#### [The exercise]
The listing below begins with the first line you should copy; stop after the line containing "return best", and drop every picture.

------ Input records ------

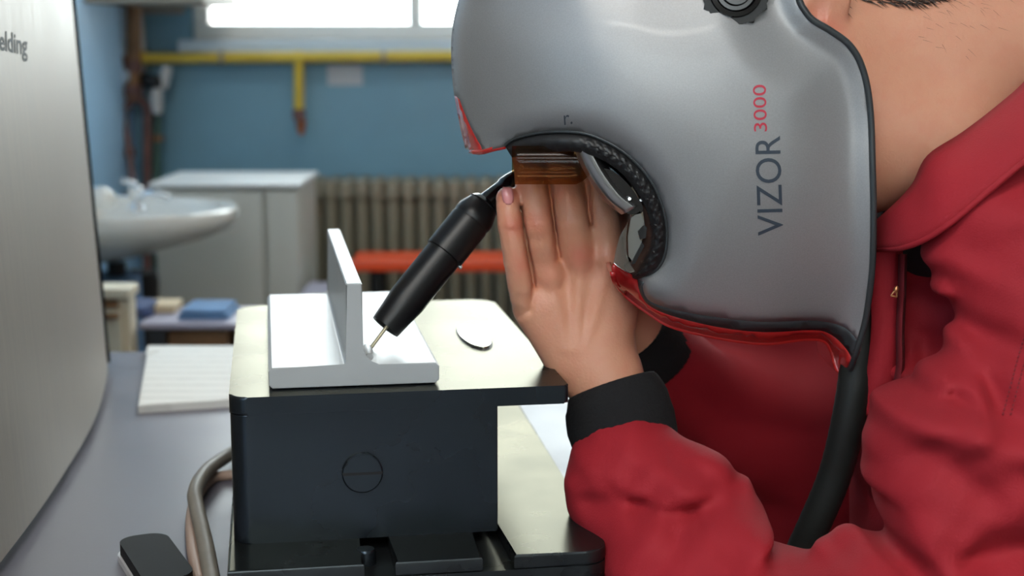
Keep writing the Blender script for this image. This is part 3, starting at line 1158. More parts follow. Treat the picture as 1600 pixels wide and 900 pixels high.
# ================================================================== helmet
HN, HS = 1.140, 1.262          # near side and mid plane of the helmet (distance along the room)
crown = [(790, -150), (752, -95), (730, -45), (717, 0), (708, 41), (705.5, 83), (709, 138), (719, 195), (727.5, 231)]
brow = [(727.5, 231), (738, 237), (752, 238), (771, 233), (790, 229)]
arc = [(790, 229), (803, 219), (838, 210), (879, 207.5), (920, 212), (962, 231), (996, 258), (1024, 296), (1039, 338), (1042.5, 372), (1038, 403), (1024, 424), (996, 436)]
lower = [(996, 436), (975, 426), (959, 414), (957, 425), (962, 443), (978, 462), (1010, 486), (1051, 510), (1127, 528), (1196, 536), (1251, 530), (1286, 531), (1300, 548), (1309, 577), (1320, 586)]
rear = [(1320, 586), (1331, 575), (1344, 537), (1355, 496), (1363, 440), (1366, 400), (1367, 340), (1366, 276), (1362, 172), (1351, 110), (1331, 72), (1300, 48), (1272, 31), (1258, 14), (1251, 0), (1236, -45), (1200, -95), (1140, -140), (1040, -178), (930, -188), (850, -178), (790, -150)]


def resample(pts, step):
    c = catmull([np.array(p, dtype=float) for p in pts], 10)
    c = np.array(c)
    d = np.r_[0, np.cumsum(np.linalg.norm(np.diff(c, axis=0), axis=1))]
    n = max(2, int(round(d[-1] / step)) + 1)
    t = np.linspace(0, d[-1], n)
    return np.c_[np.interp(t, d, c[:, 0]), np.interp(t, d, c[:, 1])]


def segdist(pts, poly):
    """distance of points to a polyline"""
    pts = np.asarray(pts, float)
    best = np.full(len(pts), 1e9)
    for a, b in zip(poly[:-1], poly[1:]):
        ab = b - a
        t = np.clip(((pts - a) @ ab) / (ab @ ab + 1e-9), 0, 1)
        d = np.linalg.norm(pts - (a + t[:, None] * ab), axis=1)
        best = np.minimum(best, d)
    return best


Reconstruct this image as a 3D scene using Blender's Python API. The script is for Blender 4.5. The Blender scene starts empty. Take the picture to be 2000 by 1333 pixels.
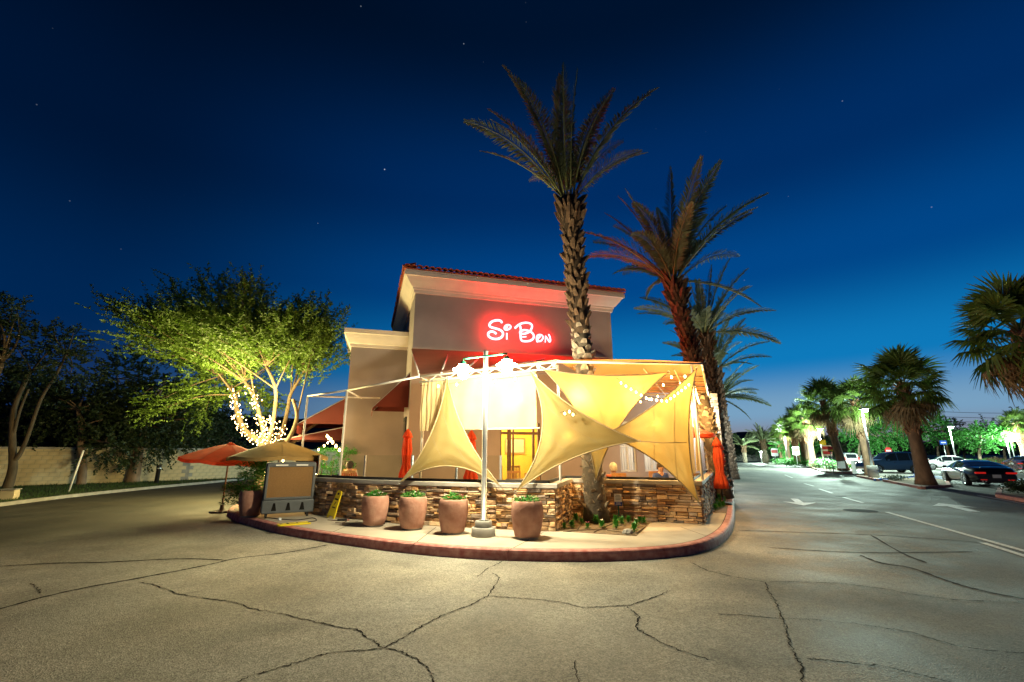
import bpy, math, random
from mathutils import Vector, Matrix
R = math.radians
rnd = random.Random(7)
scene = bpy.context.scene
COL = scene.collection

# ------------------------------------------------------------------ camera
CAM_H, F_PX, TILT = 1.58, 900.0, R(13.83)
cam_data = bpy.data.cameras.new('camera')
cam_data.sensor_width = 36.0
cam_data.lens = 36.0 * F_PX / 2000.0
cam_data.clip_start, cam_data.clip_end = 0.1, 6000
cam = bpy.data.objects.new('camera', cam_data)
COL.objects.link(cam)
cam.location = (0, 0, CAM_H)
cam.rotation_euler = (math.pi / 2 + TILT, 0, 0)
scene.camera = cam

# ------------------------------------------------------------------ dusk sky
world = bpy.data.worlds.new('World')
scene.world = world
world.use_nodes = True
WN, WL = world.node_tree.nodes, world.node_tree.links
WN.clear()


def wnode(kind, **kw):
    n = WN.new(kind)
    for k, v in kw.items():
        setattr(n, k, v)
    return n


SUN_AZ = R(26)                       # the sun has set behind the far end of the road
w_out, w_bg, w_tc = wnode('ShaderNodeOutputWorld'), wnode('ShaderNodeBackground'), wnode('ShaderNodeTexCoord')
w_sky = wnode('ShaderNodeTexSky', sky_type='NISHITA', sun_disc=False)
w_sky.sun_elevation, w_sky.sun_rotation = R(-4.0), SUN_AZ
w_sky.ozone_density = 5.0
w_norm = wnode('ShaderNodeVectorMath', operation='NORMALIZE')
w_sep = wnode('ShaderNodeSeparateXYZ')
WL.new(w_tc.outputs['Generated'], w_norm.inputs[0])
WL.new(w_norm.outputs[0], w_sep.inputs[0])


def sky_ramp(stops):
    r = wnode('ShaderNodeValToRGB')
    cr = r.color_ramp
    cr.interpolation = 'EASE'
    while len(cr.elements) < len(stops):
        cr.elements.new(0.5)
    for e, (deg, c) in zip(cr.elements, stops):
        e.position = max(0.0, math.sin(R(deg)))
        e.color = (*c, 1)
    WL.new(w_sep.outputs[2], r.inputs[0])
    return r


w_sun = sky_ramp([(0, (.20, .15, .17)), (1.5, (.24, .24, .30)), (4.5, (.19, .36, .54)), (10, (.004, .195, .50)), (20, (0, .062, .25)),
                  (31, (0, .026, .125)), (48, (0, .0062, .026)), (80, (0, .0025, .009))])
w_anti = sky_ramp([(0, (.035, .032, .075)), (4, (.010, .034, .125)), (13, (.0, .020, .088)), (30, (0, .0075, .034)),
                   (48, (0, .0032, .012)), (80, (0, .0025, .009))])
w_dot = wnode('ShaderNodeVectorMath', operation='DOT_PRODUCT')
w_flat = wnode('ShaderNodeVectorMath', operation='MULTIPLY')
w_flat.inputs[1].default_value = (1, 1, 0)
w_flatn = wnode('ShaderNodeVectorMath', operation='NORMALIZE')
WL.new(w_norm.outputs[0], w_flat.inputs[0])
WL.new(w_flat.outputs[0], w_flatn.inputs[0])
WL.new(w_flatn.outputs[0], w_dot.inputs[0])
w_dot.inputs[1].default_value = (math.sin(SUN_AZ), math.cos(SUN_AZ), 0)
w_map = wnode('ShaderNodeMapRange', interpolation_type='SMOOTHSTEP')
w_map.inputs[1].default_value, w_map.inputs[2].default_value = 0.32, 1.0
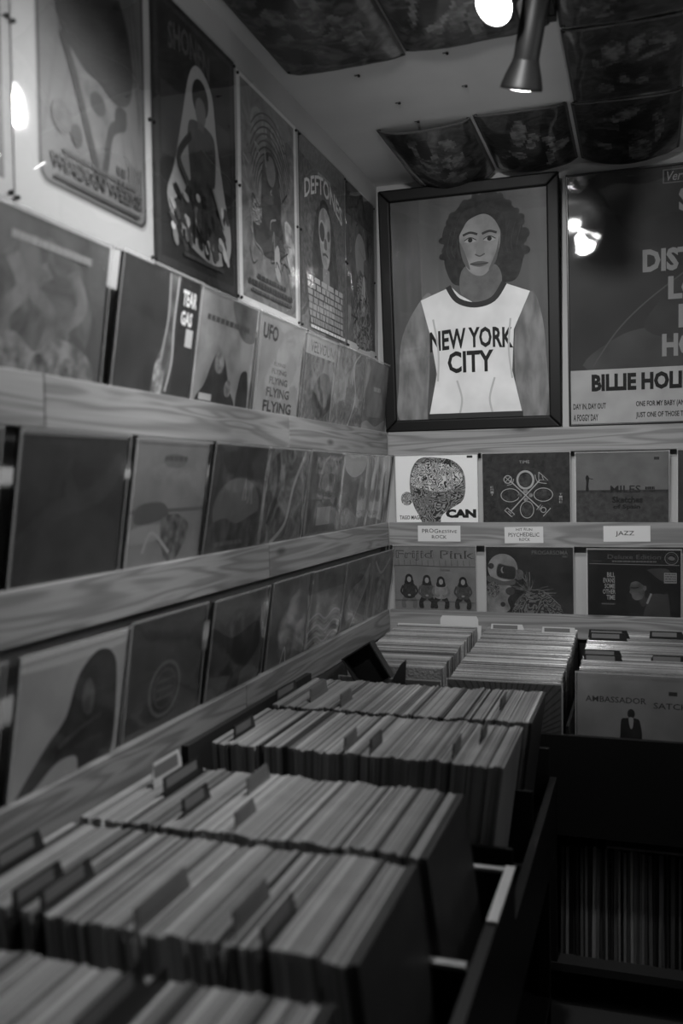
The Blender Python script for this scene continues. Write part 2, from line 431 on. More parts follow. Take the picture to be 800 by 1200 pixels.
def art_t4(a):
    a.rect(0, 0, 100, 100, mottle(135, 160, 8)); a.text('UFO', 8, 8, 40, 24, G(55), .03)
    for k, (y, h, xa, xb) in enumerate(((44, 4, 36, 62), (51, 5.5, 33, 66), (60, 7.5, 29, 70), (71, 10, 25, 76), (85, 12, 20, 84))):
        a.text('FLYING', xa, y, xb, y+h, G(95-8*k), .03)
def art_t5(a):
    a.rect(0, 0, 100, 100, mottle(70, 135, 22, 6, .2, None, .5, 0, 0, 1.5)); a.rect(0, 0, 100, 22, G(165))
    a.text('VELVOUNG', 12, 6, 90, 19, G(80))
    a.blob([(30, 60), (50, 40), (75, 45), (85, 75), (55, 95), (32, 85)], mottle(50, 90, 30))
def art_t6(a): a.rect(0, 0, 100, 100, mottle(95, 150, 20, 6, .2, None, .5, 0, 0, 2)); a.line([(55, 100), (75, 60), (60, 20), (80, 0)], 3, G(175), True)
def art_t7(a):
    a.rect(0, 0, 100, 100, mottle(95, 140, 9, 3)); a.greek(38, 36, 66, 42, G(175), 4, 8); a.blob([(0, 100), (20, 85), (60, 92), (100, 80), (100, 100)], G(165))
def art_m1(a):
    a.rect(0, 0, 100, 100, mottle(42, 56, 9, 3)); a.line([(5, 75), (40, 50), (75, 40), (96, 15)], 14, mottle(50, 66, 10), True); a.rect(0, 0, 3, 100, G(95)); a.rect(0, 0, 100, 2, G(110))
def art_m2(a):
    a.rect(0, 0, 100, 100, mottle(108, 128, 9)); a.ell(52, 16, 16, 6, G(100)); a.greek(38, 12, 68, 16, G(75), 4, 3)
    a.rect(0, 55, 100, 58, G(90)); a.blob([(10, 52), (40, 50), (48, 62), (10, 66)], G(80)); a.blob([(4, 70), (40, 68), (50, 78), (4, 82)], G(135))
    a.blob([(40, 66), (60, 60), (80, 72), (66, 98), (50, 96)], mottle(45, 110, 45)); a.line([(20, 90), (30, 74), (55, 92)], 3, G(150), True)
def art_m3(a):
    a.rect(0, 0, 100, 100, mottle(38, 58, 12)); a.ell(52, 60, 42, 30, mottle(85, 105, 8)); a.blob([(0, 100), (0, 78), (30, 68), (55, 74), (100, 64), (100, 100)], mottle(40, 75, 24))
    a.line([(60, 52), (62, 30), (66, 52)], 4, G(130)); a.line([(70, 55), (74, 36), (78, 56)], 4, G(120)); a.greek(20, 90, 70, 94, G(90), 7, 2)
def art_m4(a):
    a.rect(0, 0, 100, 100, mottle(40, 110, 14, 5, .18, None, .5, 0, 0, 2)); a.line([(92, 0), (70, 40), (60, 80), (30, 100)], 5, G(140), True); a.line([(25, 5), (35, 40), (20, 80)], 8, G(48), True)
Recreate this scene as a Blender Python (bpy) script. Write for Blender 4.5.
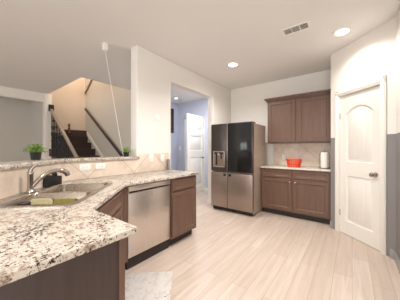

------

#### [Expected output]
Keep writing the Blender script for this image. This is part 3, starting at line 1158. More parts follow. Treat the picture as 1600 pixels wide and 900 pixels high.
# ================================================================== helmet
HN, HS = 1.140, 1.262          # near side and mid plane of the helmet (distance along the room)
crown = [(790, -150), (752, -95), (730, -45), (717, 0), (708, 41), (705.5, 83), (709, 138), (719, 195), (727.5, 231)]
brow = [(727.5, 231), (738, 237), (752, 238), (771, 233), (790, 229)]
arc = [(790, 229), (803, 219), (838, 210), (879, 207.5), (920, 212), (962, 231), (996, 258), (1024, 296), (1039, 338), (1042.5, 372), (1038, 403), (1024, 424), (996, 436)]
lower = [(996, 436), (975, 426), (959, 414), (957, 425), (962, 443), (978, 462), (1010, 486), (1051, 510), (1127, 528), (1196, 536), (1251, 530), (1286, 531), (1300, 548), (1309, 577), (1320, 586)]
rear = [(1320, 586), (1331, 575), (1344, 537), (1355, 496), (1363, 440), (1366, 400), (1367, 340), (1366, 276), (1362, 172), (1351, 110), (1331, 72), (1300, 48), (1272, 31), (1258, 14), (1251, 0), (1236, -45), (1200, -95), (1140, -140), (1040, -178), (930, -188), (850, -178), (790, -150)]


def resample(pts, step):
    c = catmull([np.array(p, dtype=float) for p in pts], 10)
    c = np.array(c)
    d = np.r_[0, np.cumsum(np.linalg.norm(np.diff(c, axis=0), axis=1))]
    n = max(2, int(round(d[-1] / step)) + 1)
    t = np.linspace(0, d[-1], n)
    return np.c_[np.interp(t, d, c[:, 0]), np.interp(t, d, c[:, 1])]


def segdist(pts, poly):
    """distance of points to a polyline"""
    pts = np.asarray(pts, float)
    best = np.full(len(pts), 1e9)
    for a, b in zip(poly[:-1], poly[1:]):
        ab = b - a
        t = np.clip(((pts - a) @ ab) / (ab @ ab + 1e-9), 0, 1)
        d = np.linalg.norm(pts - (a + t[:, None] * ab), axis=1)
        best = np.minimum(best, d)
    return best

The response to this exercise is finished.